Hwal – Der Bogen (Süd-Korea 2005, Kim Ki-Duk) (PV im Off-Broadway Köln)
Heute habe ich den aktuellen Ki-duk gesehen und war wieder einmal von den Socken: Hwal kann als eine Art Zusammenfassung der letzten Filme Ki-duks gesehen werden. Setting, Mise-en-Scène, Montage und Figurenkonstellationen erinnern an „Frühling, Sommer …“, „Bin-Jip“ und „The Isle“.
Immer wieder bewundernswert ist es, wie Ki-duk scheinbar moralische, kulturelle oder emotionale Gegensätze miteinander in Einklang und Versöhnung bringt. Auch hier urteilt er nicht über das Verhalten des alten Mannes, der ein siebenjähriges Mädchen auf sein Schiff entführt hat und es dort so lange „gefangen“ hält, bis es 17 ist und er es heiraten kann; er sorgt vielmehr für gegenseitiges Verständnis. Dass die Ansprüche der Protagonisten zu keiner Zeit als niedrige Beweggründe (hier gar als Pädophilie) gebrandmarkt werden, ist einer der großen moralischen Pluspunkte der Erzählung, die damit modellhaften Charakter bekommt.
Eine wunderschöne, diese Modellhaftigkeit schließlich vollends transzendierende Szene ist jene, als das Mädchen mit einem jungen Mann fliehen will und den alten Fischer allein zurücklässt. Er bindet sich von beiden unbemerkt ein Tau um den Hals und verbindet es mit dem Fluchtschiff, so dass ihre Abreise sprichwörtlich sein „Todesurteil“ bedeutet. Zunächst wird er auch stranguliert, doch schon bald entscheidet er sich anders und beginnt, das Seil mit dem Messer zu druchtrennen. Doch auch an der anderen Seite versteht das Mädche plötzlich den Sinn des Taus an ihrem Schiff und durchtrennt es ebenfalls.
Dieses Durchschneiden des beide fesselnden Bandes überträgt sich schließlich auch auf die symbolische Ebene: Nun kann sie ein letztes Mal zum alten Mann zurückkehren, die Hochzeitszeremonie durchführen und sich endlich von ihm lösen, weil sie versteht, dass es ihm zu keiner Zeit um profane Dinge wie Besitz, Eifersucht oder gar Sexualität ging, sondern einzig um allein darum, den Widerstreit zwischen Jung und Alt, Tradition und Fortschritt, Lebenlassen und Sterbenkönnen miteinander zu vereinen.

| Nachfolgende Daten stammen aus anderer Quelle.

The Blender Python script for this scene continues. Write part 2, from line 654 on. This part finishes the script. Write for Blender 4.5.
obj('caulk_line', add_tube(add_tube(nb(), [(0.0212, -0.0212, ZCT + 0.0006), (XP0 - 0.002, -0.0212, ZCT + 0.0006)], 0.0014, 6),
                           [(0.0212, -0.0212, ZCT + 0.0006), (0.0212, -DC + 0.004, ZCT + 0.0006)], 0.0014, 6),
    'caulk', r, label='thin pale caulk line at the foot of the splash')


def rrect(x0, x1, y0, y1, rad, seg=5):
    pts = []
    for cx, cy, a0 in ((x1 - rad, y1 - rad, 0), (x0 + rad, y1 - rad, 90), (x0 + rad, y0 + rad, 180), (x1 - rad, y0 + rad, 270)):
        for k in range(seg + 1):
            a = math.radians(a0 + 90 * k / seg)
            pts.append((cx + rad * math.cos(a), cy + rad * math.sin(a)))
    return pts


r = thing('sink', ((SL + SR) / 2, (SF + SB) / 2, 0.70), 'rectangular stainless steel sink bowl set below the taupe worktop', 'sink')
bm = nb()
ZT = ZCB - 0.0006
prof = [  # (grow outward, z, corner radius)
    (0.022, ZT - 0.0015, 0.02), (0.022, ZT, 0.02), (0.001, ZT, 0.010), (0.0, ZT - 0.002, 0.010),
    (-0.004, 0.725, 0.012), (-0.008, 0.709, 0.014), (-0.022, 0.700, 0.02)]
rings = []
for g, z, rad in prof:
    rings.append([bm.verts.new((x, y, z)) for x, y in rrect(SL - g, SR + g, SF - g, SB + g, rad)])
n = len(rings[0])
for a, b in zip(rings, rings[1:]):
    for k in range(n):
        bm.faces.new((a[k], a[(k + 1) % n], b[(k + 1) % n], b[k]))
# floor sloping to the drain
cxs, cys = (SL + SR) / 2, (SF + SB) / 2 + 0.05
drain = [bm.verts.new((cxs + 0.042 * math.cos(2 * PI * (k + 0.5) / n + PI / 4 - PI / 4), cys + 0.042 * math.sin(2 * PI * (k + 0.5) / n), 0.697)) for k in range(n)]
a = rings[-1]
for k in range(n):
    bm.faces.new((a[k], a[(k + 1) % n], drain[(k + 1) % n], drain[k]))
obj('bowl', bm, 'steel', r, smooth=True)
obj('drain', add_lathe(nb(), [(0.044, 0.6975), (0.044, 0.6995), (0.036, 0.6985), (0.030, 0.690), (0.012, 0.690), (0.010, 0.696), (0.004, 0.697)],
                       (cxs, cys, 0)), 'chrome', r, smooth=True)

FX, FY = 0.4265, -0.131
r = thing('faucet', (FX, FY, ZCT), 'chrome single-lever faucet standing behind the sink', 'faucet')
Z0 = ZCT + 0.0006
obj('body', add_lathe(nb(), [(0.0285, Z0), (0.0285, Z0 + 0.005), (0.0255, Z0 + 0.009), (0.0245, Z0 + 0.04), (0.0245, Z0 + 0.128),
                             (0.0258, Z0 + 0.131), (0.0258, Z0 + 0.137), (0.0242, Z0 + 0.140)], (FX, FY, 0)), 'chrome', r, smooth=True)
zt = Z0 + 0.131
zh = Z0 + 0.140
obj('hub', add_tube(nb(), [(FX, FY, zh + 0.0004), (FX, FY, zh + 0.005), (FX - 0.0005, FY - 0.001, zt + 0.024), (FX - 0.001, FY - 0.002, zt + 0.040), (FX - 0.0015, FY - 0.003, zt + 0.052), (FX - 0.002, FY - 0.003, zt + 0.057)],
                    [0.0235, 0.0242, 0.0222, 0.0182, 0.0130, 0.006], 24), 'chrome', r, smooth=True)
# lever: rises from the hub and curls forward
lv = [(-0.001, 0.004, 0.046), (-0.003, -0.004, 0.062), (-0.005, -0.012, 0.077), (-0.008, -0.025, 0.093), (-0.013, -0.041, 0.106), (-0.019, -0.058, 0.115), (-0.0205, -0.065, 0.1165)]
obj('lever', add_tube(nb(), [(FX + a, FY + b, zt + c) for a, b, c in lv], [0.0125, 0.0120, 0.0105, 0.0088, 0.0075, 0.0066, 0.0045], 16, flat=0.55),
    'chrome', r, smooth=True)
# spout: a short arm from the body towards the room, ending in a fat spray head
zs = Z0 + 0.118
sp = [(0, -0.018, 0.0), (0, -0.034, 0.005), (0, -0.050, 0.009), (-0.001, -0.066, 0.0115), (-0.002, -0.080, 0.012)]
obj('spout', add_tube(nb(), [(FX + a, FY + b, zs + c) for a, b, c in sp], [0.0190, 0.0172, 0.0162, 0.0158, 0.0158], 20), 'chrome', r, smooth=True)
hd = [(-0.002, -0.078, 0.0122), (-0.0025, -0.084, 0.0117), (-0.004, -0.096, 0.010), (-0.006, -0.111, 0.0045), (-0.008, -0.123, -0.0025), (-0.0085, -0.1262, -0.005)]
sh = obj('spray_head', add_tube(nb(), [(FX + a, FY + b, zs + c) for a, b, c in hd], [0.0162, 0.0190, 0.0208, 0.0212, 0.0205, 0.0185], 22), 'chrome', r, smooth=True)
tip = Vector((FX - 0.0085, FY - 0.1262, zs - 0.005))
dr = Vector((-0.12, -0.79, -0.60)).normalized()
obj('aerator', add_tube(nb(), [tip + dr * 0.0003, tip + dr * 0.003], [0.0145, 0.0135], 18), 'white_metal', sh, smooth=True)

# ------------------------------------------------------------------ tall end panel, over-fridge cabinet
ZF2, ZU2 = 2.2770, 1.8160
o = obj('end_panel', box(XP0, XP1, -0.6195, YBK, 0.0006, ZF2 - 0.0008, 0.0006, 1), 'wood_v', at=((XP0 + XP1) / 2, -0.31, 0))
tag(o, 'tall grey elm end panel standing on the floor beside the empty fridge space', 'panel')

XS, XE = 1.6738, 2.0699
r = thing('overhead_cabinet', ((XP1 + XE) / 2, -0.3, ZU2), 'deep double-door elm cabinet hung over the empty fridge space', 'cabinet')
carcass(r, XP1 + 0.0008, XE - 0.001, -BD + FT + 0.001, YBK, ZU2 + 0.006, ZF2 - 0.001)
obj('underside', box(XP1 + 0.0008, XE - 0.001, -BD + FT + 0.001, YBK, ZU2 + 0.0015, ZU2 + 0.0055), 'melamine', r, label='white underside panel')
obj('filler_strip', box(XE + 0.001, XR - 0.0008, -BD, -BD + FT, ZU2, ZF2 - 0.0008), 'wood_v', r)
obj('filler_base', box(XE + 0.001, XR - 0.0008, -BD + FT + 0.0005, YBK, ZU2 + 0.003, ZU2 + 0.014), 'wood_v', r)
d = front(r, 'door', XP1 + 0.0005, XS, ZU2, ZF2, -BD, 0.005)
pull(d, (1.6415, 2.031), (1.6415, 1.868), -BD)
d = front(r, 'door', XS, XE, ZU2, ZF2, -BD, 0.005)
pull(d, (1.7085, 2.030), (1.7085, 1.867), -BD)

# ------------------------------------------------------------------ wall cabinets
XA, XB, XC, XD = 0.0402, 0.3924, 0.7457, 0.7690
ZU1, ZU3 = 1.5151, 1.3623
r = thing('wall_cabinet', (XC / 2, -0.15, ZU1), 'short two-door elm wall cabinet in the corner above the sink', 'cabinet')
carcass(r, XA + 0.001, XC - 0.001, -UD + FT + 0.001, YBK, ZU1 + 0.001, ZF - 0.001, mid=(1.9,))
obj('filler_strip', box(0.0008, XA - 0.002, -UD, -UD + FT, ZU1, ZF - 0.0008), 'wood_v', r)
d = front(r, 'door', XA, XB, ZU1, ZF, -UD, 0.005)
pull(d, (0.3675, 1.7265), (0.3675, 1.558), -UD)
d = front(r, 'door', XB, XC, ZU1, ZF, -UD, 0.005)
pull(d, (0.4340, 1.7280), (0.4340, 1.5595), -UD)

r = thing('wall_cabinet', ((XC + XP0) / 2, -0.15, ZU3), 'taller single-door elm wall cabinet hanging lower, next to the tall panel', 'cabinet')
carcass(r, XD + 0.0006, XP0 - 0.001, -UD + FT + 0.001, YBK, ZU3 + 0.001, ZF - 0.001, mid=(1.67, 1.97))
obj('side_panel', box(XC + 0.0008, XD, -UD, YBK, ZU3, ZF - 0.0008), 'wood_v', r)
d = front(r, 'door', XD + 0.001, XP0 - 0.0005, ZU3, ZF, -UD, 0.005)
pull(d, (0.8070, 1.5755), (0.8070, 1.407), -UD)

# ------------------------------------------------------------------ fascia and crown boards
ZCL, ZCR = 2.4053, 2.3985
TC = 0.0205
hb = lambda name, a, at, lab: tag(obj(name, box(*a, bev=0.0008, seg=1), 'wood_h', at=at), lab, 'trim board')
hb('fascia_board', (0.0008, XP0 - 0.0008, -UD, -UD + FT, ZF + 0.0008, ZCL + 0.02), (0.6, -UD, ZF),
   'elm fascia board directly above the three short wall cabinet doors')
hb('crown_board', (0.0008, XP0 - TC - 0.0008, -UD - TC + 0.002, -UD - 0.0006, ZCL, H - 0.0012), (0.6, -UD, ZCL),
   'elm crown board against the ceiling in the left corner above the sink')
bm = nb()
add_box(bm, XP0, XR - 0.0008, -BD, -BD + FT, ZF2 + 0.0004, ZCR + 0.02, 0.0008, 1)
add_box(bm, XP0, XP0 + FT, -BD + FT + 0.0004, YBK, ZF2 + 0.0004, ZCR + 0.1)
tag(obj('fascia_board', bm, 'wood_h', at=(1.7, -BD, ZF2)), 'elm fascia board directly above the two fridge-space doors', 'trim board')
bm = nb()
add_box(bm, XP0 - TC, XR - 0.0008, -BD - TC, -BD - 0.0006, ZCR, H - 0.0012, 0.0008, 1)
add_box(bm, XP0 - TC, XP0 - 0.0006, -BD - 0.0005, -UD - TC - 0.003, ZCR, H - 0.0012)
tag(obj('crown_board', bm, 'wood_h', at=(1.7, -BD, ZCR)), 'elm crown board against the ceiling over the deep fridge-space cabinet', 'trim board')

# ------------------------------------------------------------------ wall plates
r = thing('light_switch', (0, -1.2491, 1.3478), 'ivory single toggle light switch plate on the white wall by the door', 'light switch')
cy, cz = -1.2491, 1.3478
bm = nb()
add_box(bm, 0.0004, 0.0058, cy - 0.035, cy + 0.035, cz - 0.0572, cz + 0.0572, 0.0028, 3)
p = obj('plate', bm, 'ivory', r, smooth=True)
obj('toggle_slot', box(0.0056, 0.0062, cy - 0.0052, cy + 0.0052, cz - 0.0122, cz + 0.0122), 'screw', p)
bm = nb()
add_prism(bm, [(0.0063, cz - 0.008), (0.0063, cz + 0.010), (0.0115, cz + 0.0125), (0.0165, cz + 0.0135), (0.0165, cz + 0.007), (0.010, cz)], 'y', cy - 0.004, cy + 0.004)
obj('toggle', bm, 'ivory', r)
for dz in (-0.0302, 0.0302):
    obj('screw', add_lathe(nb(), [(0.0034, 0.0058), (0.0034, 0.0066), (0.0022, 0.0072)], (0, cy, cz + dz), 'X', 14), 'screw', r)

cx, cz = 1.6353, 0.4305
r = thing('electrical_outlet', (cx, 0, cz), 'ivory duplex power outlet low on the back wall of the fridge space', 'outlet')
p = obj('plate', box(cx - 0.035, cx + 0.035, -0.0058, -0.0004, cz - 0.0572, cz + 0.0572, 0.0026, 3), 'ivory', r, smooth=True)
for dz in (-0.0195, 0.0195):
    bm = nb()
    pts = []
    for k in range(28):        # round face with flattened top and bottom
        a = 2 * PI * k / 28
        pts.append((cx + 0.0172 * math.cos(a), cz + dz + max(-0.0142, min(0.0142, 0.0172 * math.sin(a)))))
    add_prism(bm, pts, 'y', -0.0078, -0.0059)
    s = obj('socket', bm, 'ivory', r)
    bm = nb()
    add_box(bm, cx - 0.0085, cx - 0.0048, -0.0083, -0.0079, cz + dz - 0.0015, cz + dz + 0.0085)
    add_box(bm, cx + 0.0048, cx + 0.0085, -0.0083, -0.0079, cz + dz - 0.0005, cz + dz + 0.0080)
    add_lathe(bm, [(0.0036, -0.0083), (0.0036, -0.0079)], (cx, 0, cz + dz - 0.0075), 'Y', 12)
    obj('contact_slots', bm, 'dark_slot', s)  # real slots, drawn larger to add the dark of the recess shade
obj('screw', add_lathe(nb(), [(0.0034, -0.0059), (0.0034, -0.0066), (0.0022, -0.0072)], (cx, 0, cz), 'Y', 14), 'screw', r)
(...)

Kim Ki-duk fotografiert seine Geschichte in seichten, langsam gleitenden Groß- und Nahaufnahmen, fängt magische Momente der Bewegung von Dingen und Menschen ein und übertönt alles mit einem wunderschönen Soundtrack. „Hwal“ ist ein echter Kinofilm, der alle Sinne anspricht – zuvordertst natürlich den Sinn für Poetik. Ich werde ihn auf jeden Fall noch einmal anschauen, wenn er offiziell ins Kino kommt.